Take the lines from the beginning of the material through the line containing "floor_m = wood_floor()" and retype them exactly, leaving the pictures out.

# INFORMATION PROVIDED:
· · · · · · ·

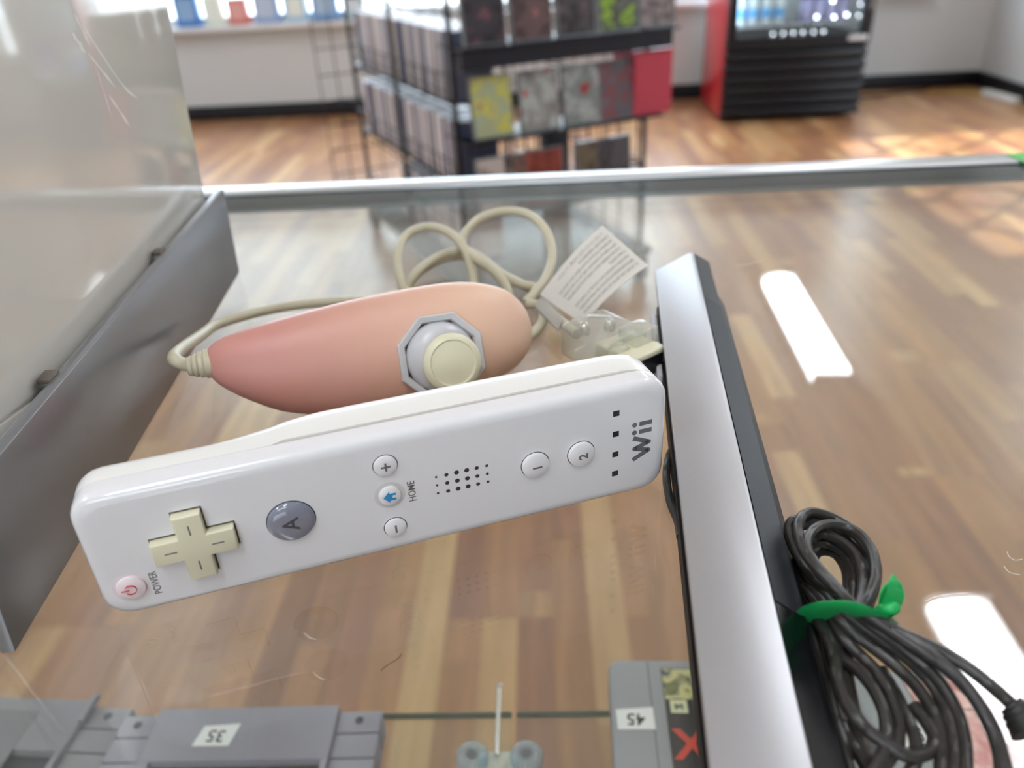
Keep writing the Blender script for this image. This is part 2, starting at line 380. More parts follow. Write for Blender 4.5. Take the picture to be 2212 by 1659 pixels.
LINT = [
   [(113.4,151.5,0.2),(112.9,149.7,0.3),(113.7,148.5,0.2),(115.6,148.7,0.2)] ,
   [(110.1,146.6,0.2),(110.2,144.3,0.3),(112.3,143.4,0.2)] ,
   [(86.5,135.3,0.2),(89.4,136.7,0.2),(93.9,137.4,0.3),(97.3,137.7,0.2)] ,
   [(89.4,345.3,0.2),(96.3,347.5,0.2),(102.5,351.0,0.2)] ,
]

# ================================================================== THE ROOM
XL, XR, YB, YR, HC = -3.4, 3.03, 5.82, -2.6, G + 1.75
wall_m = mat('wall_paint', (207, 210, 211), 0.75, noise=0.03, nscale=3, bump=0.12, bscale=350)
ceil_m = mat('ceiling_paint', (232, 230, 224), 0.85, noise=0.02, nscale=8)
black_base = mat('baseboard_black', (14, 17, 25), 0.45, noise=0.1, nscale=20)
white_trim = mat('window_trim', (222, 224, 226), 0.4)
floor_m = wood_floor()

bm = bmesh.new(); box(bm, (XL - .1, YR - .1, -0.06), (XR + .1, YB + .1, -0.008))
floor_o = struct(link('floor', bm, floor_m), 'warm brown wood laminate floor of the shop')
# laminate boards, three printed strips to a board, laid away from the counter
BW, BL = 0.195, 1.25
bm = bmesh.new(); box(bm, (0, 0, -0.008), (BW - 0.0008, BL - 0.0008, 0.0))
board0 = None
i = 0; x = -2.73
while x < XR:
    y = 0.45 - (0.0, 0.55, 0.2, 0.85)[i % 4] * BL * 0.9 - .05
    while y < YB:
        if y + BL > 0.55:
            if board0 is None:
                o = link('floor_board', bm, floor_m, floor_o); board0 = o
            else:
                o = board0.copy(); COL.objects.link(o)
            o.location = (x, y, 0)
            if x + BW > XR + .02 or y + BL > YB + .02:
                o.scale = (min(1, (XR + .02 - x) / BW), min(1, (YB + .02 - y) / BL), 1)
        y += BL
    x += BW; i += 1

B('ceiling', (XL - .1, YR - .1, HC), (XR + .1, YB + .1, HC + .08), ceil_m); struct(bpy.data.objects['ceiling'])
struct(B('wall_left', (XL - .1, YR - .1, 0), (XL, YB + .1, HC), wall_m))
bm = bmesh.new(); RX0, RX1, RZ0, RZ1 = -.8, .6, 1.45, 2.20
box(bm, (XL - .1, YR - .1, 0), (XR + .1, YR, RZ0)); box(bm, (XL - .1, YR - .1, RZ1), (XR + .1, YR, HC))
box(bm, (XL - .1, YR - .1, RZ0), (RX0, YR, RZ1)); box(bm, (RX1, YR - .1, RZ0), (XR + .1, YR, RZ1))
struct(link('wall_rear', bm, wall_m))
w2 = struct(empty('added_rear_window', (0, YR, RZ0)))  # unseen rear window, added to brighten the remote's face
for k in range(4): B('mullion', (RX0 + (RX1 - RX0 - .06) * k / 3, -.08, 0), (RX0 + (RX1 - RX0 - .06) * k / 3 + .06, -.02, RZ1 - RZ0), white_trim, w2)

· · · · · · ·

# ANSWER TO THE EXERCISE:
Keep writing the Blender script for this image. This is part 2, starting at line 380. More parts follow. Write for Blender 4.5. Take the picture to be 2212 by 1659 pixels.
LINT = [
   [(113.4,151.5,0.2),(112.9,149.7,0.3),(113.7,148.5,0.2),(115.6,148.7,0.2)] ,
   [(110.1,146.6,0.2),(110.2,144.3,0.3),(112.3,143.4,0.2)] ,
   [(86.5,135.3,0.2),(89.4,136.7,0.2),(93.9,137.4,0.3),(97.3,137.7,0.2)] ,
   [(89.4,345.3,0.2),(96.3,347.5,0.2),(102.5,351.0,0.2)] ,
]

# ================================================================== THE ROOM
XL, XR, YB, YR, HC = -3.4, 3.03, 5.82, -2.6, G + 1.75
wall_m = mat('wall_paint', (207, 210, 211), 0.75, noise=0.03, nscale=3, bump=0.12, bscale=350)
ceil_m = mat('ceiling_paint', (232, 230, 224), 0.85, noise=0.02, nscale=8)
black_base = mat('baseboard_black', (14, 17, 25), 0.45, noise=0.1, nscale=20)
white_trim = mat('window_trim', (222, 224, 226), 0.4)
floor_m = wood_floor()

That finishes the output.